Nothing but the lines from the top of the data to the line holding "S.camera = cam" should be printed, word for word and both ends included; leave the pictures out.

-- Begin --

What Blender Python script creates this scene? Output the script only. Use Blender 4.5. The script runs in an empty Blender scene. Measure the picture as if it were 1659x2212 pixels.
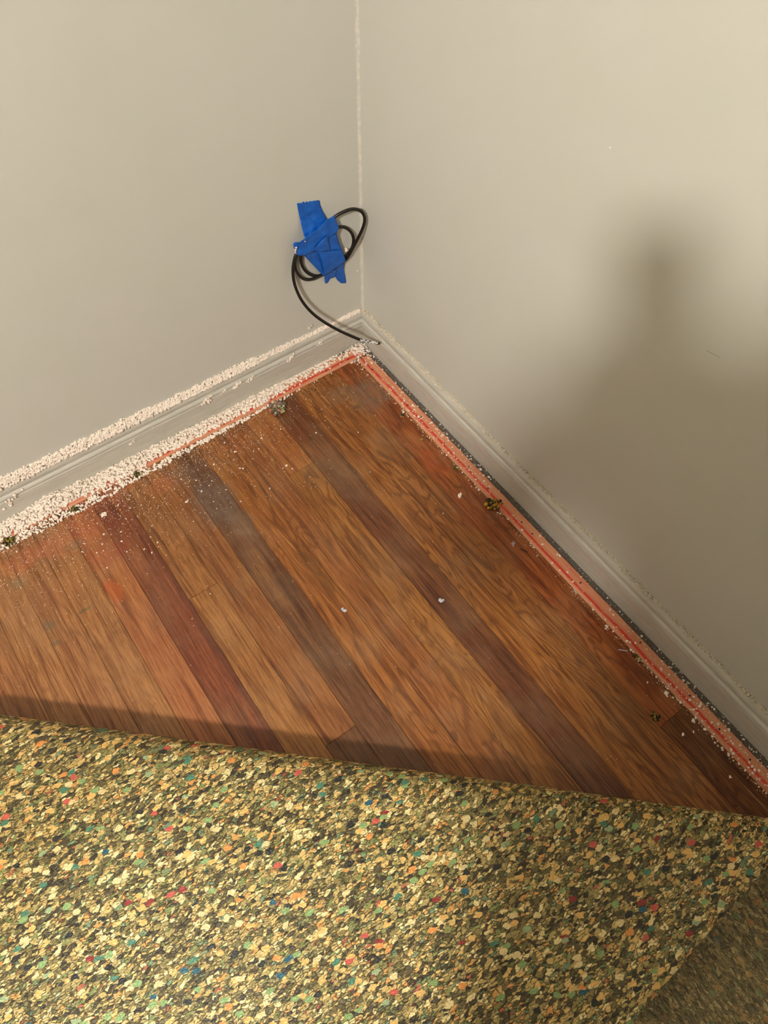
import bpy, bmesh, math, random
import numpy as np
from mathutils import Vector, noise as mnoise
random.seed(7); rng = np.random.default_rng(7)
S = bpy.context.scene; COL = S.collection

# ------------------------------------------------------------------ camera
IMW, IMH, FPX = 1659, 2212, 1553.04
CAM = Vector((-0.67235, -0.98835, 1.16969))
def basis(y, p, r):
    f = Vector((math.cos(y)*math.cos(p), math.sin(y)*math.cos(p), -math.sin(p)))
    R = f.cross(Vector((0, 0, 1))).normalized(); U = R.cross(f)
    return math.cos(r)*R + math.sin(r)*U, -math.sin(r)*R + math.cos(r)*U, f
CR, CU, CF = basis(0.927674, 1.013737, 0.0204839)
cd = bpy.data.cameras.new('camera'); cam = bpy.data.objects.new('camera', cd); COL.objects.link(cam)
from mathutils import Matrix
M = Matrix((CR, CU, -CF)).transposed().to_4x4(); M.translation = CAM; cam.matrix_world = M
cd.sensor_fit = 'HORIZONTAL'; cd.sensor_width = 36; cd.lens = 36*FPX/IMW; cd.clip_start = 0.005
S.camera = cam

# ------------------------------------------------------------------ light and exposure
LAMP = Vector((-2.02, -1.80, 2.30)); LAMP_R = 0.108; LAMP_POWER = 545.0; LAMP_COL = (1.0, 0.965, 0.885)
w = bpy.data.worlds.new('world'); S.world = w; w.use_nodes = True
w.node_tree.nodes['Background'].inputs[0].default_value = (0.9, 0.88, 0.8, 1); w.node_tree.nodes['Background'].inputs[1].default_value = 0.0
vs = S.view_settings; vs.view_transform = 'Standard'; vs.look = 'None'; vs.gamma = 1; vs.use_curve_mapping = False
vs.exposure = 0.0
RX, RY, RZ = -4.6, -4.6, 2.44     # far corner and height of the room

# ------------------------------------------------------------------ helpers
def ray(u, v): return (CF + CR*((u-IMW/2)/FPX) - CU*((v-IMH/2)/FPX))
def on(u, v, ax, val):            # where a sight line meets a floor/wall plane (used to measure real positions)
    d = ray(u, v); t = (val-CAM[ax])/d[ax]; return CAM + d*t
def fl(u, v, z=0.0): return on(u, v, 2, z)
def wl(u, v, d=0.0): return on(u, v, 1, -d)
def wr(u, v, d=0.0): return on(u, v, 0, -d)
def lin(c):
    c = [x/255 for x in c]; return tuple((x/12.92 if x <= .04045 else ((x+.055)/1.055)**2.4) for x in c) + (1.0,)
def tag(o, label=None, cat=None, group=None, kind=None):
    if label: o['label'] = label
    if cat: o['category'] = cat
    if group: o['group'] = group
    if kind: o['kind'] = kind
    return o
def mkobj(name, verts, faces, mat=None, parent=None, smooth=False):
    me = bpy.data.meshes.new(name); me.from_pydata([tuple(v) for v in verts], [], [tuple(f) for f in faces]); me.update()
    if smooth: me.polygons.foreach_set('use_smooth', [True]*len(me.polygons))
    o = bpy.data.objects.new(name, me); COL.objects.link(o)
    if mat: me.materials.append(mat)
    if parent: o.parent = parent
    return o
def empty(name, loc):
    o = bpy.data.objects.new(name, None); COL.objects.link(o); o.location = loc; o.empty_display_size = .02; return o
def put(o, parent):               # parent a mesh made in world coordinates
    o.parent = parent; o.location = -Vector(parent.location); return o

class NT:
    def __init__(s, name):
        s.m = bpy.data.materials.new(name); s.m.use_nodes = True; s.t = s.m.node_tree; s.b = s.t.nodes['Principled BSDF']
    def n(s, kind, **kw):
        nd = s.t.nodes.new(kind)
        for k, v in kw.items():
            if k.startswith('i_'):
                nd.inputs[k[2:]].default_value = v
            else: setattr(nd, k, v)
        return nd
    def l(s, a, b): s.t.links.new(a, b)
    def inp(s, sock, v):
        if hasattr(v, 'is_output') or hasattr(v, 'links'): s.l(v, sock)
        else: sock.default_value = v
    def math(s, op, a, b=None, c=None, clamp=False):
        nd = s.t.nodes.new('ShaderNodeMath'); nd.operation = op; nd.use_clamp = clamp
        s.inp(nd.inputs[0], a)
        if b is not None: s.inp(nd.inputs[1], b)
        if c is not None: s.inp(nd.inputs[2], c)
        return nd.outputs[0]
    def mix(s, f, a, b, bt='MIX'):
        nd = s.t.nodes.new('ShaderNodeMix'); nd.data_type = 'RGBA'; nd.blend_type = bt; nd.clamp_factor = True
        s.inp(nd.inputs[0], f); s.inp(nd.inputs[6], a); s.inp(nd.inputs[7], b); return nd.outputs[2]
    def ramp(s, f, stops, interp='LINEAR'):
        nd = s.t.nodes.new('ShaderNodeValToRGB'); cr = nd.color_ramp; cr.interpolation = interp
        while len(cr.elements) > 1: cr.elements.remove(cr.elements[-1])
        cr.elements[0].position = stops[0][0]; cr.elements[0].color = stops[0][1]
        for p, c in stops[1:]:
            e = cr.elements.new(p); e.color = c
        s.l(f, nd.inputs[0]); return nd.outputs[0]
    def g(s, f, *st): return s.ramp(f, [(p, (v, v, v, 1)) for p, v in st])
    def noise(s, vec, scale, detail=4, rough=.55, dist=0.0):
        nd = s.t.nodes.new('ShaderNodeTexNoise'); nd.inputs['Scale'].default_value = scale; nd.inputs['Detail'].default_value = detail
        nd.inputs['Roughness'].default_value = rough; nd.inputs['Distortion'].default_value = dist
        if vec is not None: s.l(vec, nd.inputs['Vector'])
        return nd.outputs[0]
    def mapping(s, vec, scale=(1, 1, 1), rot=(0, 0, 0), loc=(0, 0, 0)):
        nd = s.t.nodes.new('ShaderNodeMapping'); s.l(vec, nd.inputs[0]); nd.inputs['Scale'].default_value = scale
        nd.inputs['Rotation'].default_value = rot; s.inp(nd.inputs['Location'], loc); return nd.outputs[0]
    def bump(s, h, strength=.3, dist=.001, normal=None):
        nd = s.t.nodes.new('ShaderNodeBump'); nd.inputs['Strength'].default_value = strength; nd.inputs['Distance'].default_value = dist
        s.l(h, nd.inputs['Height'])
        if normal: s.l(normal, nd.inputs['Normal'])
        return nd.outputs[0]
    def done(s, col=None, rough=.5, normal=None, spec=.5, **kw):
        if col is not None: s.inp(s.b.inputs['Base Color'], col)
        s.inp(s.b.inputs['Roughness'], rough); s.b.inputs['Specular IOR Level'].default_value = spec
        if normal: s.l(normal, s.b.inputs['Normal'])
        for k, v in kw.items(): s.inp(s.b.inputs[k.replace('_', ' ')], v)
        return s.m

# ------------------------------------------------------------------ materials
def m_wall(name, base, b2):
    t = NT(name); c = t.n('ShaderNodeTexCoord').outputs['Object']
    n1 = t.noise(c, 2.3, 3); n2 = t.noise(c, 9, 4)
    f = t.g(t.math('ADD', t.math('MULTIPLY', n1, .6), t.math('MULTIPLY', n2, .4)), (.35, 0), (.65, 1))
    fine = t.noise(c, 900, 3, .6); peel = t.noise(c, 260, 2)
    b = t.bump(peel, .06, .001); b = t.bump(fine, .05, .0006, b)
    return t.done(t.mix(f, lin(base), lin(b2)), .62, b, .3)
M_WALL = m_wall('wall_paint', (211, 208, 200), (207, 206, 194))
def m_trim():
    t = NT('baseboard_paint'); c = t.n('ShaderNodeTexCoord').outputs['Object']
    streak = t.noise(t.mapping(c, (6, 6, 160)), 3, 5, .6)
    dirt = t.g(t.noise(t.mapping(c, (9, 9, 30)), 4, 6, .65), (.52, 0), (.7, 1))
    col = t.mix(t.g(streak, (.4, 0), (.6, 1)), lin((206, 201, 189)), lin((193, 188, 177)))
    col = t.mix(t.math('MULTIPLY', dirt, .35), col, lin((168, 160, 150)))
    sc = t.g(t.noise(t.mapping(c, (14, 14, 620)), 1.6, 4, .7), (.66, 0), (.70, 1))
    col = t.mix(t.math('MULTIPLY', sc, .7), col, lin((235, 228, 215)))
    return t.done(col, .42, t.bump(streak, .1, .0008), .45)
M_TRIM = m_trim()
def m_plain(name, c, r=.5, spec=.5, bscale=None, bstr=.3, metal=0.0, var=None):
    t = NT(name); tc = t.n('ShaderNodeTexCoord').outputs['Object']
    n = t.noise(tc, bscale or 200, 3)
    col = t.mix(t.g(n, (.35, 0), (.65, 1)), lin(c), lin(var or c))
    return t.done(col, r, t.bump(n, bstr, .0006) if bscale else None, spec, Metallic=metal)
M_PLASTER = m_plain('plaster_crumb', (255, 246, 234), .9, .2, 900, .5, var=(254, 233, 217))
M_DUST = m_plain('plaster_dust', (238, 226, 206), .95, .1, 1500, .8, var=(224, 210, 190))
M_GRIT = m_plain('grey_grit', (128, 118, 108), .95, .15, 700, .5, var=(74, 66, 60))
M_CAULK = m_plain('corner_caulk', (226, 220, 208), .6, .3, 120, .3, var=(208, 204, 193))
M_CABLE = m_plain('cable_jacket', (24, 20, 18), .36, .5, 900, .05)
def m_tip():
    t = NT('paint_on_cable'); c = t.n('ShaderNodeTexCoord').outputs['Object']; n = t.noise(c, 260, 4, .6)
    return t.done(t.mix(t.g(n, (.44, 0), (.5, 1)), lin((40, 34, 34)), lin((226, 222, 218))), .6, t.bump(n, .5, .001), .3)
M_TIP = m_tip()
M_COPPER = m_plain('cable_core', (30, 28, 28), .4, .5)
M_NAIL = m_plain('nail_steel', (50, 36, 32), .5, .5, metal=.5)
M_FIBRE = m_plain('tan_fibre', (205, 178, 130), .9, .2)
M_LINT = m_plain('grey_lint', (205, 205, 215), .9, .2)
M_DARKBIT = m_plain('dark_splinter', (60, 45, 20), .8, .2)

def m_tape():
    t = NT('blue_masking_tape'); c = t.n('ShaderNodeTexCoord').outputs['Object']
    cr = t.noise(t.mapping(c, (1, 1, .8)), 900, 2); big = t.noise(c, 70, 4)
    col = t.mix(t.g(big, (.35, 0), (.7, 1)), lin((6, 84, 178)), lin((20, 104, 204)))
    return t.done(col, .46, t.bump(cr, .35, .0004, t.bump(big, .25, .003)), .45)
M_TAPE = m_tape()

def m_strip(axis):
    # pine tack strip, wiped with red along the middle
    t = NT('tack_strip_wood'); c = t.n('ShaderNodeTexCoord').outputs['Object']; sx = t.n('ShaderNodeSeparateXYZ'); t.l(c, sx.inputs[0])
    across = sx.outputs[0 if axis == 'y' else 1]
    sc = (260, 8, 1) if axis == 'y' else (8, 260, 1)
    g1 = t.noise(t.mapping(c, sc), 1, 5, .6)
    g2 = t.noise(t.mapping(c, (sc[0]*.15, sc[1]*1.5, 1) if axis == 'y' else (sc[0]*1.5, sc[1]*.15, 1)), 1, 4)
    base = t.mix(t.g(g1, (.3, 0), (.7, 1)), lin((222, 160, 122)), lin((202, 130, 96)))
    base = t.mix(t.math('MULTIPLY', t.g(g2, (.5, 0), (.75, 1)), .6), base, lin((205, 92, 66)))
    # red line, slightly wandering
    wob = t.math('MULTIPLY', t.math('SUBTRACT', t.noise(t.mapping(c, (9, 9, 1)), 1, 3), .5), .008)
    centre = -.0455 if axis == 'y' else -.0425
    dd = t.math('ABSOLUTE', t.math('SUBTRACT', t.math('ADD', across, wob), centre))
    k = t.math('SUBTRACT', 1.0, t.math('DIVIDE', dd, .0044), clamp=True)
    k = t.math('MULTIPLY', t.math('MULTIPLY', k, 1.3), t.g(t.noise(t.mapping(c, (60, 60, 1)), 1, 4, .6), (.3, .35), (.5, 1)), clamp=True)
    col = t.mix(k, base, lin((208, 58, 44)))
    return t.done(col, .6, t.bump(g1, .3, .0006), .35)
M_STRIP_Y, M_STRIP_X = m_strip('y'), m_strip('x')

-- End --

◆ The reply:
What Blender Python script creates this scene? Output the script only. Use Blender 4.5. The script runs in an empty Blender scene. Measure the picture as if it were 1659x2212 pixels.
import bpy, bmesh, math, random
import numpy as np
from mathutils import Vector, noise as mnoise
random.seed(7); rng = np.random.default_rng(7)
S = bpy.context.scene; COL = S.collection

# ------------------------------------------------------------------ camera
IMW, IMH, FPX = 1659, 2212, 1553.04
CAM = Vector((-0.67235, -0.98835, 1.16969))
def basis(y, p, r):
    f = Vector((math.cos(y)*math.cos(p), math.sin(y)*math.cos(p), -math.sin(p)))
    R = f.cross(Vector((0, 0, 1))).normalized(); U = R.cross(f)
    return math.cos(r)*R + math.sin(r)*U, -math.sin(r)*R + math.cos(r)*U, f
CR, CU, CF = basis(0.927674, 1.013737, 0.0204839)
cd = bpy.data.cameras.new('camera'); cam = bpy.data.objects.new('camera', cd); COL.objects.link(cam)
from mathutils import Matrix
M = Matrix((CR, CU, -CF)).transposed().to_4x4(); M.translation = CAM; cam.matrix_world = M
cd.sensor_fit = 'HORIZONTAL'; cd.sensor_width = 36; cd.lens = 36*FPX/IMW; cd.clip_start = 0.005
S.camera = cam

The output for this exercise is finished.